His example of 1987 is a much better one, although this one shows that we don’t need a recession to get a bear market. In the latter part of that year, we lost 33%, and economic growth was just fine at 3.5%, and you have to go all the way back to 2005 to see a number this big in today’s world.
People mention a number of things when they look to explain the bear move of 1987, but the number one reason is deemed to be market sentiment, with all of the other factors relating to changes in market sentiment.
With a recession, market sentiment also steps in and does the same thing, so the conclusion here should be that market sentiment causes bear markets and a number of things may weigh in on this sentiment to depress it.
Things Move Faster Now, So We Need to Be Faster Too
Carlsson-Szlezak refers to the bear move last year as a matter of the “modern volatility regime,” which is another way of saying that market sentiment is more volatile now than in the past. He expects that the next bear market may come by way of this new regime, and volatility is certainly more pronounced these days due to the nature of trading today versus the past.
We value stocks more quickly, and it wouldn’t be hard to argue that we do so with more force and passion than we used to as well. The way that Donald Trump has shaped the stock market this year is a good example of this, and we certainly did respond in a more volatile way to his remarks than we may have expected, but our sentiment is just that much more liquid now, much like shaking a bottle of liquid is compared to one filled with a semi-solid.
We do need to be seeking a better conclusion here than bear markets and recessions only going together two-thirds of the time, as that’s not particularly helpful to know. If we get a bear market, whether or not we’re in a recession doesn’t matter at least to the stock market, and while we observe it on the ground writhing in pain, why we got struck down does not help us in the present.
If we are in a recession, according to Carlsson-Szlezak, two thirds of the time the bears will be along for the ride, although they either are or they are not. None of this, therefore, has any real predictive value, because the judgements only come down after the fact.
There is a common thread here which can actually help us predict these things, and that’s by looking at market sentiment itself. We have a very clear and easy to do this and that’s to look at the end result of this sentiment and changes in it, which are changes in stock prices itself.
This should be so obvious to have us wondering what else there would be to look at, although many people look at all sorts of other things to look to predict stock prices, with varying degrees of accuracy. These predictions cannot come true without their becoming manifest in the market though, and therefore at a minimum, we need to keep our eye on the market to see if our predictions are even starting to manifest in the real world.
Price is how we keep score with stocks, including determining and measuring bear markets. Declining market sentiment ultimately causes bear markets, and while we can’t predict everything, and get hit with things like Black Monday in 1987, even this move had a progression and the people who were paying attention that day or had the right stop loss orders in place did limit their losses.

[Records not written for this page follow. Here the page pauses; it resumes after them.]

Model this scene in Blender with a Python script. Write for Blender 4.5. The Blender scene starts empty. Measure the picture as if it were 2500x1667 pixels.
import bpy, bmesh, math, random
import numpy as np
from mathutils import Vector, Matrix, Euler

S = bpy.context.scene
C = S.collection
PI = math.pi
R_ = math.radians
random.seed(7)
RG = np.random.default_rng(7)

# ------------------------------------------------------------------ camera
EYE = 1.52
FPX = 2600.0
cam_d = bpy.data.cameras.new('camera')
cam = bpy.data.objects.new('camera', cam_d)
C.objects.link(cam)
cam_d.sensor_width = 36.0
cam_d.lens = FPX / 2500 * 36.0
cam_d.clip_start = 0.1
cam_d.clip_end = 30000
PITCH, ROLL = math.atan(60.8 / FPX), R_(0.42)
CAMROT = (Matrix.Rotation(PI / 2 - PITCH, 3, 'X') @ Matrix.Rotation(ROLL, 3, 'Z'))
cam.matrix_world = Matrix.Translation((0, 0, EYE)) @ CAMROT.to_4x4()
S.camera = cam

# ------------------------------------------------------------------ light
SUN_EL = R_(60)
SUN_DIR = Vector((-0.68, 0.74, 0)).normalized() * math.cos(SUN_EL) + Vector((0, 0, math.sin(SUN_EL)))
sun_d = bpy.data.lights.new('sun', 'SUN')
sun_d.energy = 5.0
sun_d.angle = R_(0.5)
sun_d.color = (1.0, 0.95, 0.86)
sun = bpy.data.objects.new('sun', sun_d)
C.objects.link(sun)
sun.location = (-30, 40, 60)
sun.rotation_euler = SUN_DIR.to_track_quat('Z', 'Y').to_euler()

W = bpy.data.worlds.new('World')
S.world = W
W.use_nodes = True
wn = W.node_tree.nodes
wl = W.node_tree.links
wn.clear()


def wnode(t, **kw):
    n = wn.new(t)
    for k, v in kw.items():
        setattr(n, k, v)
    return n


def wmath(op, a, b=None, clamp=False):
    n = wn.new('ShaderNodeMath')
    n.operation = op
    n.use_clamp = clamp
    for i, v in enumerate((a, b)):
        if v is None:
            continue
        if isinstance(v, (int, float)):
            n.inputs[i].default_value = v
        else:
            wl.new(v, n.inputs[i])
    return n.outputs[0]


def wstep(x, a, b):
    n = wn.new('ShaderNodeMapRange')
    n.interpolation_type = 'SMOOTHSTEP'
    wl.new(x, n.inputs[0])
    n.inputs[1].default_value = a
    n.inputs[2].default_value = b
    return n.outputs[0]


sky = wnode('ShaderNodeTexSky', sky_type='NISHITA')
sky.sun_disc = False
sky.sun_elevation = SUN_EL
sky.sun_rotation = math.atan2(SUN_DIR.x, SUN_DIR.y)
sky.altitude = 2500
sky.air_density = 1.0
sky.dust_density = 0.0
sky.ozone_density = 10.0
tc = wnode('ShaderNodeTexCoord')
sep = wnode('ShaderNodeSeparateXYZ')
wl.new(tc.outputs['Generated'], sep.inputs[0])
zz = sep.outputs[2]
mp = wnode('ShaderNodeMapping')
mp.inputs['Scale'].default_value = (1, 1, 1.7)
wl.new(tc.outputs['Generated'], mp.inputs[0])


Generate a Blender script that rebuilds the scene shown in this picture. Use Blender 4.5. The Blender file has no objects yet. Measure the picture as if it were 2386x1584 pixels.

We still need to look upon the sky to see how the weather may be forming, but when we do, we see neither a recession storm nor a bear market storm forming. The two don’t always go together, but once we see the rain fall and everyone running inside, it doesn’t matter.
We can try to predict this weather but no matter what our forecast, we need to also keep an eye on how these patterns are developing in front of our eyes to get any sort of real picture. We also need to keep our eyes on what matters, which is changes in sentiment, because that’s what brings on the rain every time.